Я было решил, что Гоголь распространил крепость панциря черепахи и на череп её, который она под него прячет, но конечно же, Гоголь точен, и у Даля «череп черепахи, наружная покрышка, щит сверху и снизу», тогда как немецкое «панцирь» объяснено им в значении кольчуги, а в переносном смысле с пометкой «квк»: «сухая грязь и смола, свалявшаяся со щетиной» на кабане.
***
«Москва нужна для России; для Петербурга нужна Россия». Гоголь. Петербургские записки 1836 года).
Для наших же дней: провинция нужна для России; для Москвы нужна Россия.
Какой домашнею, тихой, русской предстаёт Москва у писателей XIX века в противовес западному, прагматичному, безжалостному Петербургу.
«В Петербурге кроме дел... нужно было освежиться... после московской затхлости. Москва, несмотря на свои cafes chantants и омнибусы, была всё-таки стоячее болото» («Анна Каренина»),
У кого-то сказано про тогдашний Питер: город для взрослых людей. А в советское время и в нынешнее таковою сделалась Москва. Что же здесь удивительного?
Да то удивительно, как мало значит сам город — ландшафт, дома, история — по сравнению с функцией. Стала матушка вновь столицей — и где та неторопливость, патриархальность, когда Пьеру Безухову после Петербурга «стало в Москве покойно, тепло, привычно и грязно, как в старом халате».
Халат превратился в жёсткий модный костюм. А ведь горы-то Воробьёвы на месте, и Тверская и Поварская, а Москвы прежней нет.
А в Питере «логарифма» не то что поубавилось, а вовсе не стало. Казалось бы, нарочно созданный для столицы, расчётов, государственных дел и смелого досуга, прямой и холодный, «умышленный» Санкт-Петербург навсегда таков, а подите ж...
***
«Отцы были русскими, которым страстно хотелось стать французами; сыновья были по воспитанию французы, которым страстно хотелось стать русскими». Ключевский говорит о поколениях декабристов и их отцов, но то же относится и ко всем без исключения поколеньям нормального, точнее — некатастрофного времени, только вместо французов надо подставлять реформаторов, коммунистов, буржуа, патриотов, космополитов и т. д. Время катастроф может сместить принцип, как, например, всего лишь четыре года Великой Отечественной.
***
«Анна Каренина», воспринимаемая как естественное звено между «Войной и миром» и «Воскресеньем», во многом более отлична от первого и третьего, чем те между собою.
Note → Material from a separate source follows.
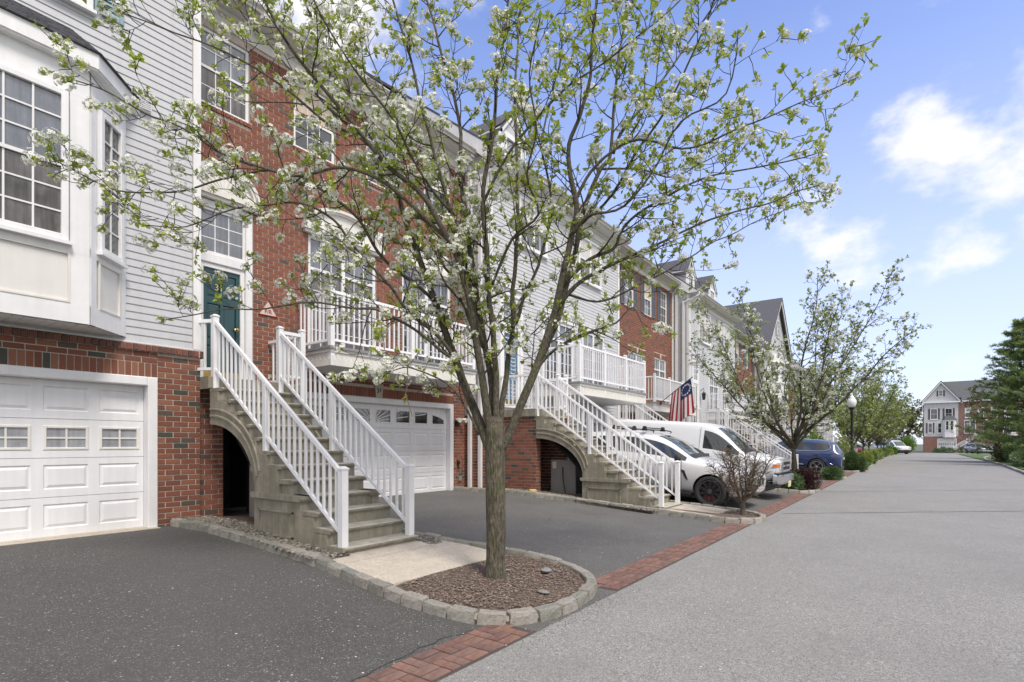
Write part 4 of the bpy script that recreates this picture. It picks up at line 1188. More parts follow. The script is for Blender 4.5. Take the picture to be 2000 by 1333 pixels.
lt = MB(); lt.box(fx(10.78), fx(10.92), -.06, 0, 2.06, 2.2); 
for dx in (-.10, .10): lt.tube([(fx(10.85), -.06, 2.16), (fx(10.85) + dx, -.14, 2.24)], .015, 6); 
lo = lt.build('flood_light', m_black, B)
for dx in (-.10, .10):
    q = MB(); q.tube([(fx(10.85) + dx, -.12, 2.23), (fx(10.85) + dx * 1.25, -.25, 2.20)], [.035, .065], 10); q.build('flood_lamp', m_globe, lo)
q = MB(); q.box(fx(10.86), fx(10.93), -.06, 0, 1.02, 1.12); q.tube([(fx(10.9), -.03, 1.0), (fx(10.9), -.05, .92)], .02, 6); q.build('hose_tap', m_black, B)
q = MB(); q.box(fx(10.9), fx(11.02), -.05, 0, .58, .70); q.build('outlet_box', m_util, B)
q = MB(); q.box(fx(8.06), fx(8.30), -.05, 0, 6.30, 6.42); q.build('dryer_vent', m_white, B)
# brick support under the landing of the first stairs
def landing_support(h, hx, hy, org, x0, x1, y, z1, mo, mi, side=None, lim=0, z0=.2):
    w_ = MB(); w_.box(x0, x1, y, y + .2, z0, z1)
    if side is not None: w_.box(x0 + .003, x0 + .2, y + .2, side, z0, z1)
    w_.build('landing_pier', m_mortar_d, h)
    b = Bricks(h, org, mo, mi, lim); b.run(x0, x1, z0, z1 - .02, y=y)
    if side is not None:
        M = rot_m(x0, side, R(-90)); b.run(0, side - y, z0, z1 - .02, M=M)
    b.done()
landing_support(B, 0, 0, (3.95, YB, 0), .01, .40, -.75, 2.46, m_brick_o, m_brick_i, lim=0)

# ---- siding houses like the one after the brick house
def siding_house(X0, w, label, zoff=0., detail=2, m=None, wins=(), frenches=(), door=None, gar=None, balc=None, eave_z=9.2, group=None, dormers=(), gable=None, side_m=None, shutter_m=None, single=True, roof_m=None, sup=True, base=2.45, spout=True, support=True):
    m = m or m_siding2
    h = thing('townhouse', label, 'townhouse', (X0, YS, zoff), group=group)
    holes = []
    if gar: holes.append((gar[0] - .13, gar[1] + .13, 0, gar[2] + .13))
    core(h, w, 11, eave_z, holes, m=m_mortar_d, reveal=.15)
    b = Bricks(h, (X0, YS, zoff), m_brick_o, m_brick_i, 120 if detail > 1 else 0)
    if detail:
        b.run(0, w, .1, base, holes); M = rot_m(0, .85, R(-90)); b.run(0, .85, .1, base, M=M); b.done()
    siding(h, .11, w - .11, base, eave_z - .32, m, -.002, single=single)
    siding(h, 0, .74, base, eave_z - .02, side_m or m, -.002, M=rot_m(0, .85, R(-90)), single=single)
    corner_board(h, .11, base, eave_z - .02); corner_board(h, w, base, eave_z - .02)
    c = MB(); c.box(.74, .85, -.035, .02, base, eave_z - .02); c.xf(rot_m(0, .85, R(-90))); c.build('corner_board', m_white, h)
    for i, (a, bb, c, d) in enumerate(wins):
        window(h, a, bb, c, d, -.02, 2, 1, 2, .08, m_glass_s, upper=m_blind, mull=1, proud=.055)
        if shutter_m: shutters(h, a, bb, c, d, shutter_m, .3)
    for i, (a, bb, c, d) in enumerate(frenches):
        window(h, a, bb, c, d, -.02, 2, 4, 3, .08, m_glass_d if i == 0 else m_glass_b, upper=m_glass_b, mull=1, name='french_window', sill=False, proud=.06)
        q = MB(); q.bbox(a - .06, bb + .06, -.12, .0, d + .002, d + .14, .02); q.box(a - .1, bb + .1, -.15, .0, d + .142, d + .19); q.build('head_trim', m_white, h)
    if door:
        entry_door(h, *door[:5], -.02, door[5]); 
        a, bb, d = door[0] - .16, door[1] + .16, door[4] + .13
        q = MB(); q.bbox(a, bb, -.13, .0, d, d + .2, .02); q.box(a - .06, bb + .06, -.19, .0, d + .2, d + .26); q.build('head_trim', m_white, h)
    if gar: garage_door(h, gar[0], gar[1], .28, gar[2], .15, 8, 'lites')
    if gable is None:
        za, t = eave(h, 0, w, eave_z, dent=detail > 0, ends=(.12, .05), m=roof_m)
        # raking side board where the roof end shows
        rk = MB(); rk.prism([(-.45, eave_z + .0), (-.45, eave_z + .08), (3.0, eave_z + .08 + 3.45 * t), (3.0, eave_z - .2 + 3.45 * t), (.0, eave_z - .02)], 'x', -.135, -.10); rk.build('rake_board', m_white, h)
        gb = MB(); gb.prism([(.02, eave_z), (5, eave_z + 3.9), (10, eave_z)], 'x', .0, .02); gb.build('gable_end', m_siding2, h)
    for dx in dormers: dormer(h, dx, eave_z)
    if balc: balcony(h, balc[0], balc[1], balc[2] - YS, balc[3], single_dent=detail > 1)
    if spout:
        for yy, ze in ((.22, eave_z - .35), (.58, eave_z + .0)):
            p = MB(); p.box(-.085, -.012, yy, yy + .10, .42, ze); p.loft([[(-.085, yy, .42), (-.012, yy, .42), (-.012, yy + .1, .42), (-.085, yy + .1, .42)], [(-.2, yy - .02, .3), (-.12, yy - .02, .26), (-.12, yy + .12, .26), (-.2, yy + .12, .3)]], caps=(1, 1))
            p.build('downspout', m_white, h)
        p = MB(); p.tube(smooth_path([(.06, -.48, eave_z + .03), (.06, -.46, eave_z - .12), (-.02, -.1, eave_z - .3), (-.05, .22, eave_z - .42), (-.05, .27, eave_z - .6)], 4), .045, 7); p.build('downspout', m_white, h)
    return h
def dormer(h, cx, ez, w=1.25, hgt=1.25, y=.55):
    zb = ez + .62; zt = zb + 1.0; d = 4.2
    b = MB(); b.box(cx - w / 2, cx + w / 2, y, y + d, zb - .3, zt); do = b.build('dormer', m_siding2, h)
    siding(do, y - 0, y + 2.2, zb - .3, zt - .06, m_siding2, -.004, M=Matrix.Translation((cx - w / 2, 0, 0)) @ Matrix.Translation((0, 2 * y + 2.2, 0)) @ Matrix.Rotation(R(-90), 4, 'Z'), single=False, pitch=.115)
    f = MB()
    for s in (-1, 1): f.box(cx + s * (w / 2 - .06) - .07, cx + s * (w / 2 - .06) + .07, y - .04, y + .02, zb - .3, zt - .001)
    f.box(cx - w / 2 + .13, cx + w / 2 - .13, y - .035, y + .02, zt - .12, zt - .002); f.build('dormer_trim', m_white, do)
    window(do, cx - .42, cx + .42, zb - .02, zt - .12, y - .01, 2, 1, 2, .07, m_glass_d, upper=m_glass_c)
    o, rise = .16, .80
    p = MB(); p.prism([(cx - w / 2, zt), (cx + w / 2, zt), (cx, zt + rise - .09)], 'y', y - .02, y + .1); p.build('dormer_gable', m_siding2, do)
    r = MB()
    for s in (-1, 1):
        r.prism([(cx, zt + rise), (cx + s * (w / 2 + o), zt - o * .9), (cx + s * (w / 2 + o), zt - o * .9 - .06), (cx, zt + rise - .06)], 'y', y - .12, y + d)
    r.build('dormer_roof', m_roof, do)
    e = MB()
    for s in (-1, 1):
        e.prism([(cx, zt + rise - .062), (cx + s * (w / 2 + o - .01), zt - o * .9 - .062), (cx + s * (w / 2 + o - .01), zt - o * .9 - .2), (cx, zt + rise - .19)], 'y', y - .10, y - .05)
        e.box(cx + s * w / 2 - (.14 if s < 0 else 0), cx + s * w / 2 + (.14 if s > 0 else 0), y - .10, y + d - .5, zt - .2, zt - .08)
    e.build('dormer_rake', m_white, do)
cx_ = lambda X: X - 11.2
C = siding_house(11.2, 7.84, 'light siding townhouse with slate blue door and deep railed balcony', -.10, 2, m_siding2, wins=((cx_(12.5), cx_(13.95), 7.35, 8.75), (cx_(15.9), cx_(17.5), 7.2, 8.7)),
                 frenches=((cx_(13.7), cx_(15.5), 3.5, 5.5), (cx_(16.1), cx_(17.7), 3.5, 5.5)), door=(cx_(11.72), cx_(12.52), 2.72, 4.8, 5.6, m_bluedoor), gar=(cx_(13.4), cx_(18.28), 2.4), balc=(cx_(13.3), cx_(17.9), 7.5, 3.42), dormers=(cx_(13.0),))
landing_support(C, 0, 0, (11.2, YS, -.1), .12, .32, -1.42, 2.42, m_brick_o, m_brick_i, side=0., lim=170, z0=.1)
dx_ = lambda X: X - 19.04
D = brick_house(19.04, 8.06, 'brick townhouse with paired slate shutters beside a flag on its deck', -.2, 1, m_shutter, wins=((dx_(21.35), dx_(22.35), 7.7, 9.25), (dx_(23.45), dx_(24.4), 7.7, 9.25), (dx_(25.4), dx_(26.35), 7.7, 9.25)),
                frenches=((dx_(21.8), dx_(23.6), 3.5, 5.8), (dx_(24.7), dx_(26.2), 3.9, 5.9)), door=(dx_(19.4), dx_(20.2), 2.72, 4.8, 5.7, m_teal), gar=(dx_(21.2), dx_(26.08), 2.45), balc=(dx_(20.8), dx_(25.8), 8.3, 3.45), arch=False, eave_z=9.75)
downspout(D, 7.92, 0, .3, 9.8)
ex_ = lambda X: X - 27.1
E_ = siding_house(27.1, 8.5, 'siding townhouse with two gabled roof dormers and grey blue entry', -.25, 1, m_siding2, wins=((ex_(28.5), ex_(30.5), 7.2, 8.9), (ex_(32.0), ex_(34.2), 7.2, 8.9)),
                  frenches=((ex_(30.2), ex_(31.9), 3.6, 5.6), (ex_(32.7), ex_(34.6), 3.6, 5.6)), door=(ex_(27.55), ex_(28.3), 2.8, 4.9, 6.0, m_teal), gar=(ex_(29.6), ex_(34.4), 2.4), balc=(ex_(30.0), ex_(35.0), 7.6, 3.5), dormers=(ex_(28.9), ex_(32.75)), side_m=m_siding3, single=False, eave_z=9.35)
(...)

Или возраст писателя причиною, или эпоха 1880-х годов — временно устоявшегося и набирающего благополучие русского общества, но «Анна Каренина» при трагедийности заглавного сюжета роман оптимистический, примиряющий, мало наполненный отрицанием и критикой.
И ещё это самое дворянское из всех сочинений графа Толстого. Одно описание Английского клуба таково, что едва ли не по-британски верится в незыблемость устоявшегося порядка, с «отдыхом, довольством и приличием». Читателю предложено если не восхищаться именно и только этими людьми, как бы вовсе и неприукрашенным, но единственным в России сословием, которое достойно именоваться людьми. Лёвинские мужики лишь естественная придача к барину, а тот барин, что выломался из сословия, как Николай Лёвин, вызывает не меньшую, чем жалость, брезгливость приобретёнными им в среде разночинья привычками.
Один литератор при мне презрительно отзывался о композиционной (против Достоевского) слабости Толстого, ссылаясь именно на «Анну Каренину», где, дескать, главы арифметически чередуют рассказ обо всех главных персонажах. Литератор, автор ремесленных исторических романов о русских князьях, имел, конечно, поверхностное понятие о композиции. Строение «Анны Карениной» может соперничать с композицией даже «Преступления и наказания», может быть, самого стройного из русских романов.
Достаточно напомнить о зеркальном отражении начала и конца. Всё заверчивается вокруг измены Стивы, пустой и никого особенно не задевшей шалости мужчины, и одна из первых глав та, где Долли жалуется приехавшей как бы в роли морального авторитета всеми любимой Анне, вскоре «пошалившей» подобно брату. А в последних главах с Анной она, раздавленная и падшая, едет к Долли, столь несчастной в первом и благополучной в финальном разговоре.
***
Молодой Корней Чуковский потешался над тоже молодым тогда Алексеем Толстым, который «воздвигнул в литературе беременный живот и прячется за ним, там ему тепло и нестрашно». Задолго до Толстого Алексея этот живот воздвиг и утвердил в русской словесности главный Толстой.
***
Мы, конечно, знали и знаем, что были и богатые, и бедные дворяне, и всё же помещики одного круга, представляется, хотя бы примерно одинаковы в быту. Поражает реакция Долли на бытовое устройство в имении Вронского.